Dispersive fields in de Sitter space and event horizon thermodynamics
Xavier Busch, Renaud Parentani

TL;DR
This paper investigates how high-energy Lorentz violations affect thermodynamics in de Sitter space, revealing that dispersive effects alter the thermal nature of the vacuum and may impact black hole thermodynamics.
Contribution
It establishes a detailed correspondence between dispersive effects in de Sitter and black hole metrics, highlighting their similar impact on thermodynamics.
Findings
Bunch-Davies vacuum is non-thermal in dispersive de Sitter space
The vacuum remains the only stable stationary state
Dispersive effects influence thermodynamical laws similarly in de Sitter and black hole spacetimes
Abstract
When Lorentz invariance is violated at high energy, the laws of black hole thermodynamics are apparently no longer satisfied.

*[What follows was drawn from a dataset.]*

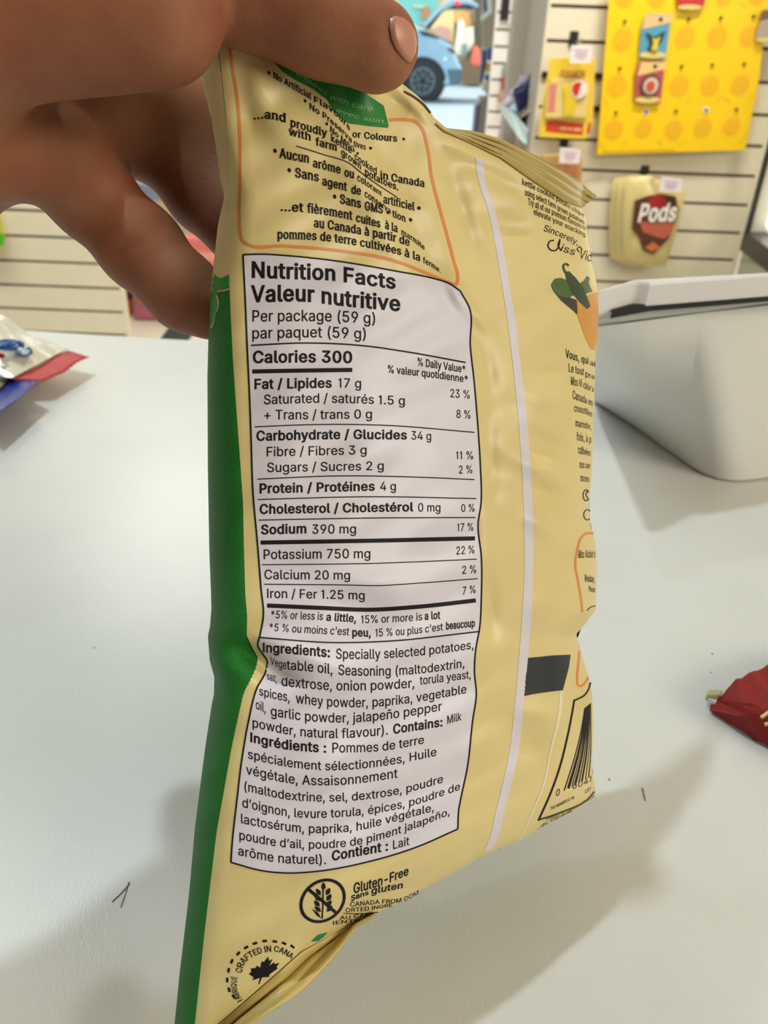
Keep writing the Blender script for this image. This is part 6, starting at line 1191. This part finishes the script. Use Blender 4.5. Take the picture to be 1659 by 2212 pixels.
leaf = [(0, -1), (.16, -.66), (.36, -.76), (.28, -.28), (.56, -.5), (.62, -.34), (.94, -.38), (.82, -.12), (.95, 0), (.5, .34), (.56, .52), (.06, .44), (.03, .9), (-.03, .9), (-.06, .44), (-.56, .52), (-.5, .34), (-.95, 0), (-.82, -.12), (-.94, -.38), (-.62, -.34), (-.56, -.5), (-.28, -.28), (-.36, -.76), (-.16, -.66)]
ct, st_ = math.cos(.42), math.sin(.42)
p.poly([(569 + 36*(x*ct - y*st_) + 4*y, 2098 + 34*(x*st_*.4 + y*ct) - 12*x) for x, y in leaf]); p.build('stamp_mark', ink, bag)
letters('stamp_lettering', [('CRAFTED IN CANA', [(522, 2103), (527, 2085), (543, 2069), (563, 2060), (585, 2056), (605, 2058), (630, 2072)], 14, 12, dict(style=(13, 0, 1), normal=True)), ('FABRIQUÉ', [(525, 2160), (515, 2145), (511, 2128), (513, 2110)], 12, 12, dict(style=(12, 0, 1), normal=True))], ink, bag)
p = Print(INKL); p.poly([(672, 2034), (686, 2020), (708, 2014), (699, 2024), (688, 2033)]); p.build('teal_dot', mat('bag_teal', (40, 134, 104), .4), bag)
# lettering on the background goods
def flat_text(txt, origin, right, upv, cap, m, name, parent, style=(14, 0, 0)):
    V, fs, wd = layout(txt, style); r = Vector(right)/wd; u_ = Vector(upv).normalized()*cap/509
    return obj(name, [Vector(origin) + r*v[0] + u_*v[1] for v in V], fs, m, parent)
o_, e_ = onp(735, 648, .0272), onp(1006, 640, .0272); o2, e2 = onp(728, 652, .0268), onp(1012, 644, .0268)
flat_text('Pods', o2, e2 - o2, (0, 0, 1), .048, brn, 'lettering_outline', p3_, style=(70, .08, 0)); flat_text('Pods', o_, e_ - o_, (0, 0, 1), .045, mat('pouch_white', (244, 240, 236), .4), 'lettering', p3_, style=(30, .08, 0))
o_, e_ = onk(325, 498, .0152), onk(482, 500, .0152); flat_text('POKéMON', o_, e_ - o_, (0, 0, 1), .017, mat('logo_maroon', (160, 92, 60), .4), 'lettering', bl, style=(30, 0, 0))
for (x0, x1, y0) in ((325, 372, 812), (380, 400, 815), (410, 462, 820)):
    MB().prism([onk(x0, y0, .0052), onk(x1, y0+3, .0052), onk(x1, y0+22, .0052), onk(x0, y0+19, .0052)], (0, -.0004, 0)).build('banner_print', mat('banner_ink', (232, 170, 120), .4), bl)
bpy.context.view_layer.update()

To shed light on this observation, we study dispersive fields in de Sitter space. We show that the Bunch-Davies vacuum state restricted to the static patch is no longer thermal, and that the Tolman law is violated. However we also show that, for free fields at least, this vacuum is the only stationary stable state, as if it were in equilibrium. We then present a precise correspondence between dispersive effects found in de Sitter and in black hole metrics. This indicates that the consequences of dispersion on thermodynamical laws could also be similar.